Le Cauchemar dissipé
Date : 07/10/1938
Éditeur : Temps présent
Source : 2e année, n°47, p.1
Relation : Notice bibliographique BnF
Type : Billet
Le Cauchemar dissipé
Je sais bien que nous nous réveillerons de cette joie et qu’au delà de ce grand mur de Versailles abattu par le poing allemand, une route inconnue s’ouvre pour nous, pleine d’embûches.
Mais il reste que la guerre a reculé et que la Bête a été maîtrisée dans le moment même où elle s’apprêtait à bondir.
La volonté de quelques hommes a été la plus forte: quelques hommes, des démocrates. Ils n’ont eu recours à aucune des idoles qu’on a coutume d’attribuer aux démocraties. Ils n’ont brandi aucun mot à majuscule. Ils n’ont parlé ni de Droit, ni de Justice. Ils ont été humains, simplement.

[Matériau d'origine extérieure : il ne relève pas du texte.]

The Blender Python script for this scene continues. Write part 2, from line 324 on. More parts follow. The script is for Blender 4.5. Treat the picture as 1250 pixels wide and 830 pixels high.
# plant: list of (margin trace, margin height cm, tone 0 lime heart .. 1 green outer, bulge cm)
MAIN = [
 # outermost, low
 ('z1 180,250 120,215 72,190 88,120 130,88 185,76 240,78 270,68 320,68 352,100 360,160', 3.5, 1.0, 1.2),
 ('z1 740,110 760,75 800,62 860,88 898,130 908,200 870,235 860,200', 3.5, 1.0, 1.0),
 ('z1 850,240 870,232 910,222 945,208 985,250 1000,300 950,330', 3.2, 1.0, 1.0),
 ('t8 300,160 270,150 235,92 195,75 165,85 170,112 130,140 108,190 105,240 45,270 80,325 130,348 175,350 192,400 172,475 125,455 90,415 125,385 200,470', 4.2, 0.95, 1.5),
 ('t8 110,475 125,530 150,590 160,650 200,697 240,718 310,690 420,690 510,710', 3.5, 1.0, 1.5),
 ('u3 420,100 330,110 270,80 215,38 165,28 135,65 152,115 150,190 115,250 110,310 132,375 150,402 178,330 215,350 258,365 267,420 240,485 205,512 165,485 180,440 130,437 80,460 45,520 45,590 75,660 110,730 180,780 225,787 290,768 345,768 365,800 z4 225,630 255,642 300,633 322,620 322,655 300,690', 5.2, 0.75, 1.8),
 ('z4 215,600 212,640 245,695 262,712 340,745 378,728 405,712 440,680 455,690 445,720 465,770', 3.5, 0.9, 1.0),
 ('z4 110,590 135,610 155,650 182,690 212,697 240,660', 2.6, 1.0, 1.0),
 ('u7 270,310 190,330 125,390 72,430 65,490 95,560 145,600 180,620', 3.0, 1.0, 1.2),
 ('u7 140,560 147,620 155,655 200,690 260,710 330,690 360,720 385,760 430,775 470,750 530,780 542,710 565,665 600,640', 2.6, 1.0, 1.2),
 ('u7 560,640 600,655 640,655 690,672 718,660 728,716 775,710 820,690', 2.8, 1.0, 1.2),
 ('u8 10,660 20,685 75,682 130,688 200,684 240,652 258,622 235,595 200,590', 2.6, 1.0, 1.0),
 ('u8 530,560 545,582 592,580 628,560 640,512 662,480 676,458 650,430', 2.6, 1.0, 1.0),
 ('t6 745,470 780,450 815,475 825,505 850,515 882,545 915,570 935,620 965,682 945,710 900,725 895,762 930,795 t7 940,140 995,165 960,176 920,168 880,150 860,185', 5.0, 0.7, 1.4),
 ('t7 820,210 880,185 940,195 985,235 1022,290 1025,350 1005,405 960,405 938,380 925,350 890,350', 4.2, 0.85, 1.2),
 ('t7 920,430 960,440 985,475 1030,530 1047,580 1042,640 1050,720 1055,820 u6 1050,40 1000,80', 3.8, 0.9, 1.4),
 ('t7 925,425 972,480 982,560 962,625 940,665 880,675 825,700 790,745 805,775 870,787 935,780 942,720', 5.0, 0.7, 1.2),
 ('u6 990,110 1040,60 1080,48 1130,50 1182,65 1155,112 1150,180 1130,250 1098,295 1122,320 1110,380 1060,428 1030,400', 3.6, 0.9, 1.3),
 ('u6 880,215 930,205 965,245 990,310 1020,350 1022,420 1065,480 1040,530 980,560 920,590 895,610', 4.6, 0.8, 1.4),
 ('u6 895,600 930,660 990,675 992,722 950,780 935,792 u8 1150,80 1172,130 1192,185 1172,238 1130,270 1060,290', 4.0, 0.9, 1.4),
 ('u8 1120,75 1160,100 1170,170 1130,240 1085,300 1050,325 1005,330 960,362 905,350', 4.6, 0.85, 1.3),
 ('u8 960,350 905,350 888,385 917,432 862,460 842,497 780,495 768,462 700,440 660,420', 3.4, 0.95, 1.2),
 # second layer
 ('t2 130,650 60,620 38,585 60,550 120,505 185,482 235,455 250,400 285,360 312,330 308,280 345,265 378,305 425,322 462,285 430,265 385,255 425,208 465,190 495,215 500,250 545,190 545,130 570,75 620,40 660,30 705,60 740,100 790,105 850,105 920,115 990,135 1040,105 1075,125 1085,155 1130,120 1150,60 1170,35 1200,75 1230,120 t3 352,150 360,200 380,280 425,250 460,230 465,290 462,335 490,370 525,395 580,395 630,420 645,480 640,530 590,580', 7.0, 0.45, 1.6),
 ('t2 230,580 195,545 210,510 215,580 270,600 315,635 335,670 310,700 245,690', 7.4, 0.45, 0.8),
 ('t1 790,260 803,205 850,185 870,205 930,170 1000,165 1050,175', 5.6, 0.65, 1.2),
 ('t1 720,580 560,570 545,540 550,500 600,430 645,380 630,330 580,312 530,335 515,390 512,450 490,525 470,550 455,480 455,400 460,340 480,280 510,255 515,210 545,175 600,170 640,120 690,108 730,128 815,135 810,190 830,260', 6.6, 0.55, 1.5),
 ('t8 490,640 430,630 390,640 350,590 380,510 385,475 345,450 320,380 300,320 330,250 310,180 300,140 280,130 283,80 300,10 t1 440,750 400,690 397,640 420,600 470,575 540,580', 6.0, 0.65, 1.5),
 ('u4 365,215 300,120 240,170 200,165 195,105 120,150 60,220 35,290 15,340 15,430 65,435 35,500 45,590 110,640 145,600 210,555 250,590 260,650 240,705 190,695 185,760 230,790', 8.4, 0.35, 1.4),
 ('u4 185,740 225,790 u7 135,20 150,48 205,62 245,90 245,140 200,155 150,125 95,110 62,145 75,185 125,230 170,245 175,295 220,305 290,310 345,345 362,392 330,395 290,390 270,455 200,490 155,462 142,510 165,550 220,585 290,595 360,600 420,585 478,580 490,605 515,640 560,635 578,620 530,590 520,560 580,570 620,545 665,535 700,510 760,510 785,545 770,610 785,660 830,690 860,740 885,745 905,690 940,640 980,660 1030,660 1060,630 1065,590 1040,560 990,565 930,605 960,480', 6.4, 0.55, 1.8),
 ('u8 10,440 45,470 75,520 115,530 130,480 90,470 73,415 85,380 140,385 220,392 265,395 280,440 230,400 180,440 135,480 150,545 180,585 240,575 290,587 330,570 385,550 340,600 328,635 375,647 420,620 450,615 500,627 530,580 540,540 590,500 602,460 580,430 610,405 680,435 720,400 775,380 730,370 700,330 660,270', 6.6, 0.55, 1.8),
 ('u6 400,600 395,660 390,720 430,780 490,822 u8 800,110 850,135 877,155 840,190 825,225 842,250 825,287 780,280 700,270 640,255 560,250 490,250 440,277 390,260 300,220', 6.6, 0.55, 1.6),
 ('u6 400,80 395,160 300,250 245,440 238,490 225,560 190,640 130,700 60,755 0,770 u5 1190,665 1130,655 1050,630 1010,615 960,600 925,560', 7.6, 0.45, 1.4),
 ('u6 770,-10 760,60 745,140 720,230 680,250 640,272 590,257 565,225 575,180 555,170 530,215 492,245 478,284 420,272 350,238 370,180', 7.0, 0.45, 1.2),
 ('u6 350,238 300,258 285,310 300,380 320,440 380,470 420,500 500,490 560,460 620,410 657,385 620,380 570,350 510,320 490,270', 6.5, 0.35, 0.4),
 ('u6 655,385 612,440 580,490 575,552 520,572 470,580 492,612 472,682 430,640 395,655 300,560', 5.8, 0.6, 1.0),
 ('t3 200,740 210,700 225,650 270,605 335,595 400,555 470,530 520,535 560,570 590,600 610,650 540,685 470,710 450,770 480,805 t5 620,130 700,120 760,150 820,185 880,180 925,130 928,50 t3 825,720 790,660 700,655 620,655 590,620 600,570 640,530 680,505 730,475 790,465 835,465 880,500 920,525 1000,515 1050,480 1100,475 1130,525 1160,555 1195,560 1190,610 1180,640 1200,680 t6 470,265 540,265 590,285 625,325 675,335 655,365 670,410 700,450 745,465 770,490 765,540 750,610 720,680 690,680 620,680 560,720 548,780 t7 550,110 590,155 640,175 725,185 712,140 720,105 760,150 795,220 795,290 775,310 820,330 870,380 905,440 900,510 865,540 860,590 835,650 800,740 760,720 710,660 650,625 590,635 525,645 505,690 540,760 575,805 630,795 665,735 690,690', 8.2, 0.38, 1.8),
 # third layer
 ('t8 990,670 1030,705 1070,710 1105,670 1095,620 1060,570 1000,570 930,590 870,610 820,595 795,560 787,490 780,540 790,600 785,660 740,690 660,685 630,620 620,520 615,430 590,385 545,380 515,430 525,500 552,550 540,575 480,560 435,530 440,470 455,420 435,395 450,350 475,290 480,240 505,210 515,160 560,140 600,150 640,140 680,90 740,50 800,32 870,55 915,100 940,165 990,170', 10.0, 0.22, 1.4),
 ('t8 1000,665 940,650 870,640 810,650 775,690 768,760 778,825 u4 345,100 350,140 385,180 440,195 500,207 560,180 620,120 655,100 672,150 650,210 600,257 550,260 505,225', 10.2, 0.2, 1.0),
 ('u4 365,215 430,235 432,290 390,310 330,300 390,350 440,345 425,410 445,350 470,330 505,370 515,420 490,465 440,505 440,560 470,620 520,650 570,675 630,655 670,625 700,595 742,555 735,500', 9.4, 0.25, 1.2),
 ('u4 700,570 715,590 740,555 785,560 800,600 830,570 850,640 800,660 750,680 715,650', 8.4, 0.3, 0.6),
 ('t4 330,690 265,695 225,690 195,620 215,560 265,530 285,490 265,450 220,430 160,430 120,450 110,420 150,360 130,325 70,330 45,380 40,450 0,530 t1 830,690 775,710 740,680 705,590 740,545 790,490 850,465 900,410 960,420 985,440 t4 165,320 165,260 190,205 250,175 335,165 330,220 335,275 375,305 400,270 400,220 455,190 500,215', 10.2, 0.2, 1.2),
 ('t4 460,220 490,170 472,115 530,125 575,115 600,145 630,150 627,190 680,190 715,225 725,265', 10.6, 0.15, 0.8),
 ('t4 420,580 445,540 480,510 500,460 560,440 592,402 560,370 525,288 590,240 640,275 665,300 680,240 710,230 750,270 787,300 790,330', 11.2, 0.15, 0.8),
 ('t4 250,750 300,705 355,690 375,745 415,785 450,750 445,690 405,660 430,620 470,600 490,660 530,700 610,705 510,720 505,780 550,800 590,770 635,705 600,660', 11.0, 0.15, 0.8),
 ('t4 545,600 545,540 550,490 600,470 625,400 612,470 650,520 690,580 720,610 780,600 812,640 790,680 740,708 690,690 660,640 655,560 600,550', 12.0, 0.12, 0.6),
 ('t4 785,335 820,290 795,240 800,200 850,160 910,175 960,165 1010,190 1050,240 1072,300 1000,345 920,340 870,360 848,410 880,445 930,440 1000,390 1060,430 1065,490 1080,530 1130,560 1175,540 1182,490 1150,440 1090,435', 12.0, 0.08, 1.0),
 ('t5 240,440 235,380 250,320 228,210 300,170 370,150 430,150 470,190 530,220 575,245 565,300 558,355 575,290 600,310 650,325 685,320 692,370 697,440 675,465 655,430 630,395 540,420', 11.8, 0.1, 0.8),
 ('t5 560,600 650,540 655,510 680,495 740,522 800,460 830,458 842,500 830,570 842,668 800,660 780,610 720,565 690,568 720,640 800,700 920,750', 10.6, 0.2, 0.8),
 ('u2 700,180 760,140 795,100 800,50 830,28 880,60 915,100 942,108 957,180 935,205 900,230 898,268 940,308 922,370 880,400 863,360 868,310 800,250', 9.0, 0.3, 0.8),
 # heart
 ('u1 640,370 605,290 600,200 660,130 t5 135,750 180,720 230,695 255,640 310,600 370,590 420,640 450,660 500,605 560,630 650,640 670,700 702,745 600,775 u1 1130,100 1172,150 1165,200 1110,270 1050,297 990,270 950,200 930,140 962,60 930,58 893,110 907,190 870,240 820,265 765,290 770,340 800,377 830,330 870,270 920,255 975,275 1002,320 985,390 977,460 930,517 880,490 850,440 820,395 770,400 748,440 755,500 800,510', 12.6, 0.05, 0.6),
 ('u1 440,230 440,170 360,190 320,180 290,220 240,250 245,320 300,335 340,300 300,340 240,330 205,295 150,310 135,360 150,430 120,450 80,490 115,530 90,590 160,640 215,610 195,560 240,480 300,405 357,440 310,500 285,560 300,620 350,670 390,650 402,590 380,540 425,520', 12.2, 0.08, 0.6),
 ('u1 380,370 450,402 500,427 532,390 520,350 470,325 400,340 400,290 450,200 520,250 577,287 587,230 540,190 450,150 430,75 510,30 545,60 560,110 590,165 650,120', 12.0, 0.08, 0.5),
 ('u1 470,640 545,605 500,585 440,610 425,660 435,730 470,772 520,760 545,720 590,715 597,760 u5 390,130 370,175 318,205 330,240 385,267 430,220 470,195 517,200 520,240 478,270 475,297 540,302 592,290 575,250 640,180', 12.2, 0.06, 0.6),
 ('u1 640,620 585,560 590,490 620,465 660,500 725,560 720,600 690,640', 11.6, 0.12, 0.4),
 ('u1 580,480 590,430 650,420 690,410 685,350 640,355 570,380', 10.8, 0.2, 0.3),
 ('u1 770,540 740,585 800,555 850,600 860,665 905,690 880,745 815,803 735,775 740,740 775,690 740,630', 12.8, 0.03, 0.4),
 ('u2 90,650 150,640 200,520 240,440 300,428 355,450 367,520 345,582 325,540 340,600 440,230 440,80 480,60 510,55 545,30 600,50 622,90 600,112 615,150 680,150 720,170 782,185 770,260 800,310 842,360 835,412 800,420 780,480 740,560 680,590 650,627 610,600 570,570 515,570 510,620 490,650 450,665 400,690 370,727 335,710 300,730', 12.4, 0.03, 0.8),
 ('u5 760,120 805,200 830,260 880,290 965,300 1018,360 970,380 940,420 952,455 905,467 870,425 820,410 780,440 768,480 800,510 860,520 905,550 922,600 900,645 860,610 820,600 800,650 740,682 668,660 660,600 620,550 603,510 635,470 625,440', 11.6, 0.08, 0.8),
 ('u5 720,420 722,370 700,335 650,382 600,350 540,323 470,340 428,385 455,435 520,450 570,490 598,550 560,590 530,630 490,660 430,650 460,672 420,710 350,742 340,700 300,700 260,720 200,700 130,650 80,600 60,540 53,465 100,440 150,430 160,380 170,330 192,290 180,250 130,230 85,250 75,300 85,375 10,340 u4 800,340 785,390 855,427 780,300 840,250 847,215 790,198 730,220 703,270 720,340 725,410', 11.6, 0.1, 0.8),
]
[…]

Peut-être même ont-ils réveillé, dans des adversaires en apparence sans entrailles, une émotion, un remords obscurs, une pitié pour ces millions d’enfants des hommes déjà en marche, docilement, vers la boucherie…
Qu’elle nous touche, la joie délirante de ces pauvres peuples dociles! La même joie à Berlin, à Paris et à Londres! La même impuissance à se haïr! Oui, la guerre, en ratant ce dernier bond, nous aura révélé cette unité de la famille humaine.
Mais ici, notre tâche sera dure: Déjà les partis se défient, se demandent des comptes les uns aux autres.
La guerre règne toujours et plus que jamais dans les cœurs et dans les esprits.
Dès demain nous recommencerons donc notre effort. Pour aujourd’hui, nous avons le droit de respirer, de bénir Dieu, d’écouter nos enfants faire des projets, de regarder leurs poitrines intactes et leurs mains qui n’ont pas versé le sang.